Thursday, 23 June 2011

John Chamberlain

On my short list of things to see in New York was the John Chamberlain show at the Gagosian Gallery in Chelsea. Tom was up for that, having been very interested in the Wall Street Journal article about contemporary artists who don’t actually make their own work and reading that Chamberlain had left Pace Gallery for Gagosian over this issue. Trained in Renaissance art history, I’m not particularly concerned about artists’ studios executing their designs, especially when the work involves substantial labor. Fabricators have been serving sculptors for decades (see Jeff Koons, Maya Lin, Dale Chihuly, Damian Hirst, Donald Judd, not to mention Michelangelo). The recent trend toward painting assistants seems a bit more problematic, but only if the work asks you to look at it as the expression of an artist’s hand rather than his/her spirit.

What struck me about these new Chamberlains was not their size or complexity, but rather their decorative quality. While his earlier crushed vehicle sculptures always seemed to manifest the force of c rushing and the density of the material, these seemed to be all about the surface. The professor who taught the survey of sixteenth-century sculpture at NYU talked about Mannerist artists’ work as pneumatic and that seems the term to apply to these recent Chamberlains. You don’t look at them and think about how heavy they must be; they look light, sometimes almost inflated.
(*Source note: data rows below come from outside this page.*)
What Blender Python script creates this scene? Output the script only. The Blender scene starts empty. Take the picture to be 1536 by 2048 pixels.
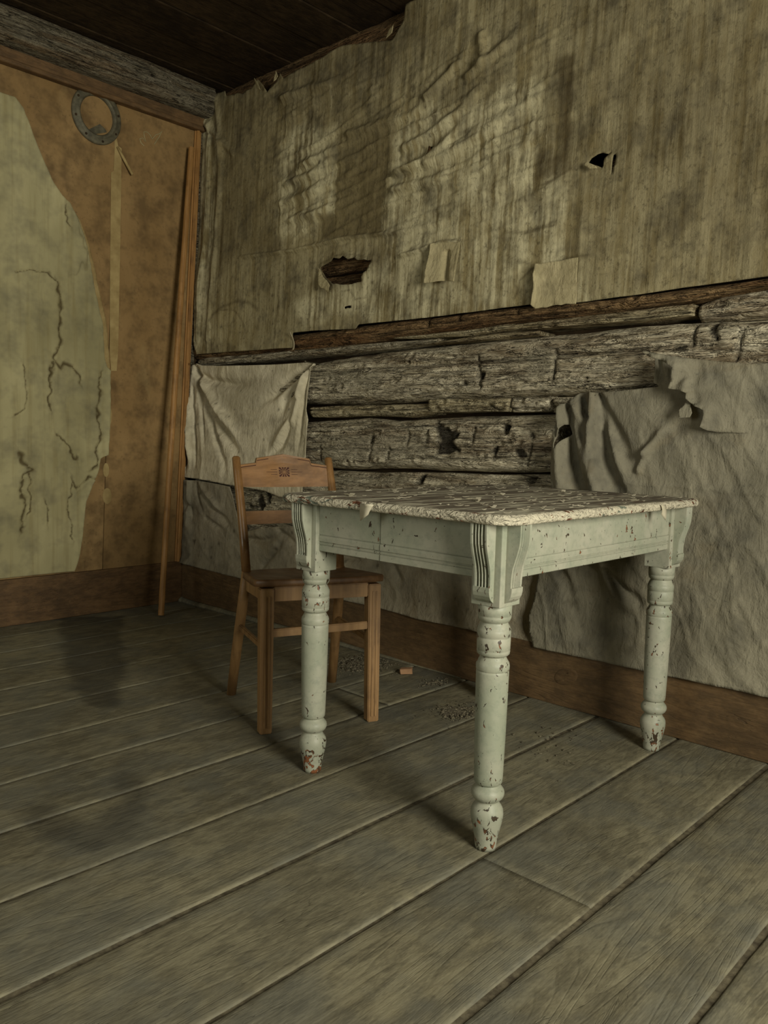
import bpy, bmesh, math, random
import numpy as np
from mathutils import Matrix, Vector

# ------------------------------------------------------------------ camera, world, light
scene = bpy.context.scene
col = scene.collection
W, H, FPX = 1536, 2048, 1620.0
CAM = np.array([-2.4708, -3.8093, 0.92])

def _dir(v):
    a = np.array([v[0] - W / 2, -(v[1] - H / 2), -FPX], float)
    return a / np.linalg.norm(a)

_x = _dir((2281, 917)); _y = _dir((-1000, 828)); _y = _y - _x * (_x @ _y); _y /= np.linalg.norm(_y)
ROT = np.array([_x, _y, np.cross(_x, _y)])          # camera -> world
cd = bpy.data.cameras.new('camera'); cam = bpy.data.objects.new('camera', cd); col.objects.link(cam)
cd.sensor_fit = 'HORIZONTAL'; cd.sensor_width = 36.0; cd.lens = 36.0 * FPX / W; cd.clip_start = 0.05
M = Matrix([list(ROT[i]) + [CAM[i]] for i in range(3)] + [[0, 0, 0, 1]])
cam.matrix_world = M
scene.camera = cam

world = bpy.data.worlds.new('overcast_sky'); scene.world = world; world.use_nodes = True
bg = world.node_tree.nodes['Background']
bg.inputs[0].default_value = (0.86, 0.95, 0.90, 1); bg.inputs[1].default_value = 0.35

ROOM_X, ROOM_Y, CEIL = -4.6, -5.4, 2.74

def window_light(name, loc, rot, sx, sy, power, colour):
    l = bpy.data.lights.new(name, 'AREA'); l.shape = 'RECTANGLE'; l.size = sx; l.size_y = sy
    l.energy = power; l.color = colour
    o = bpy.data.objects.new(name, l); col.objects.link(o); o.location = loc; o.rotation_euler = rot
    return o
window_light('daylight_front_window', (-1.75, ROOM_Y - 0.02, 1.45), (math.radians(90), 0, 0), 1.0, 1.3, 94, (1.0, 0.965, 0.81))
window_light('daylight_side_window', (ROOM_X - 0.02, -1.75, 1.5), (0, math.radians(-90), 0), 1.3, 1.2, 15, (0.99, 1.0, 0.86))

vs = scene.view_settings
vs.view_transform = 'Standard'; vs.look = 'None'; vs.gamma = 1.0; vs.use_curve_mapping = False
vs.exposure = 0.31
scene.display_settings.display_device = 'sRGB'
scene.cycles.max_bounces = 3; scene.cycles.diffuse_bounces = 2; scene.cycles.glossy_bounces = 1
scene.cycles.transmission_bounces = 0; scene.cycles.volume_bounces = 0; scene.cycles.transparent_max_bounces = 2
scene.cycles.caustics_reflective = False; scene.cycles.caustics_refractive = False

# ------------------------------------------------------------------ pixel -> place helpers (true planes)
LEAN = 0.05
def ray(p): return ROT @ np.array([p[0] - W / 2, -(p[1] - H / 2), -FPX])
def wr(p, d=0.0):                        # right (log) wall: plane X = LEAN*z - d ; returns (u, v) = (-Y, Z)
    r = ray(p); t = (LEAN * CAM[2] - d - CAM[0]) / (r[0] - LEAN * r[2]); q = CAM + r * t
    return (-q[1], q[2])
def wl(p, d=0.0):                        # left wall: plane Y = -d ; returns (X, Z)
    r = ray(p); t = (-d - CAM[1]) / r[1]; q = CAM + r * t
    return (q[0], q[2])
def fl(p, z=0.0):
    r = ray(p); t = (z - CAM[2]) / r[2]; q = CAM + r * t
    return (q[0], q[1])
def WR(pts, d=0.0): return [wr(p, d) for p in pts]
def WL(pts, d=0.0): return [wl(p, d) for p in pts]
def MR(u, v, d): return np.stack([LEAN * v - d, -u, v], -1)
def ML(x, z, d): return np.stack([x, -d, z], -1)

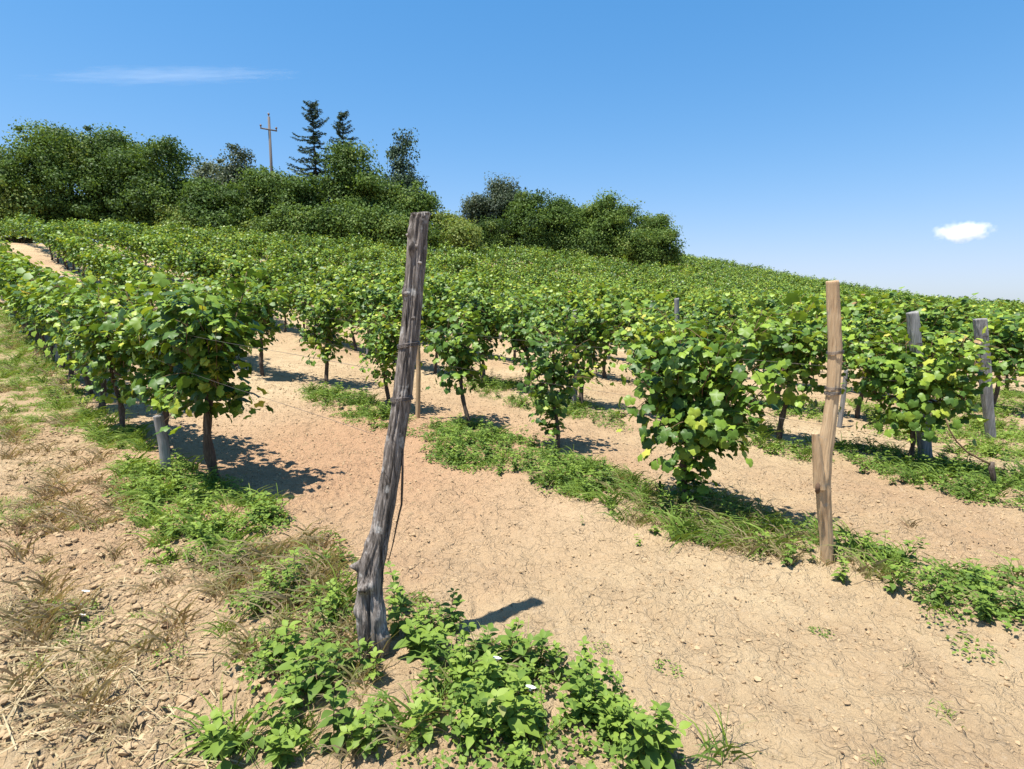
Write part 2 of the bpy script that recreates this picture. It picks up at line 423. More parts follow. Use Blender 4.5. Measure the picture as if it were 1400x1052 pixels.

Gagosian Gallery doesn’t know me from a hole in the wall, but I know them well because despite their museum-like ambience, they do not seem to have a toilet in the whole place. When I asked for the ground plan so I could identifiy the sculptures by name, the desk attendant surprised me by giving me the entire press packet, which consists of all the reviews of Chamberlain’s work for the past 30 years or so. And she was very kind to give me a gallery layout as well.

And when you read the titles of the works, it becomes clear that Chamberlain himself had a sense of, even embraced, their decorative qualities and emphasis on surface rather than substance. A big blue form in the second gallery titled Peaudesoimusic just has to be a transvestite sashaying down the runway in a billowing blue kimono. A stack of silver bumpers clustered vertically, Elmzeppelin, is reminiscent of a Chihuly cluster of glass rods. The tallest one, C’estzesty - big sheets of lightly crusthed metal in black, silver, and gunmetal colors - doesn’t suggest automobiles, even though the silver bumpers in it make the connection. There’s a red and whilte one called Euphoriainahat and a blue and black one that looks like it should be a hat called Awesomemeatloaf. Tambourinefrappe is the only one with the colored silver crinkle wrap around the top and down one side, on a flat red column. It’s whimsical like birthday ribbons on a cupcake.

While my favorite is probably Peaudesoimusic, just because it billows out with gay insouciance, I was quite attracted also to Superjuice, to the lovely pastel colors of some of its metal ribbons – pink, blue, yellow, and peach – and the touch of purple on the inside of one of the bottom bumpers. It’s not all just lovely painting, however; the backside of this one is distressed white metal that speaks very much of the scrapyard. Perhaps at a certain age it’s really o.k. to play with the structures you invented as an earnest dedicated youth. On the one hand I was disappointed at their lightness; on the other hand I had fun looking at them.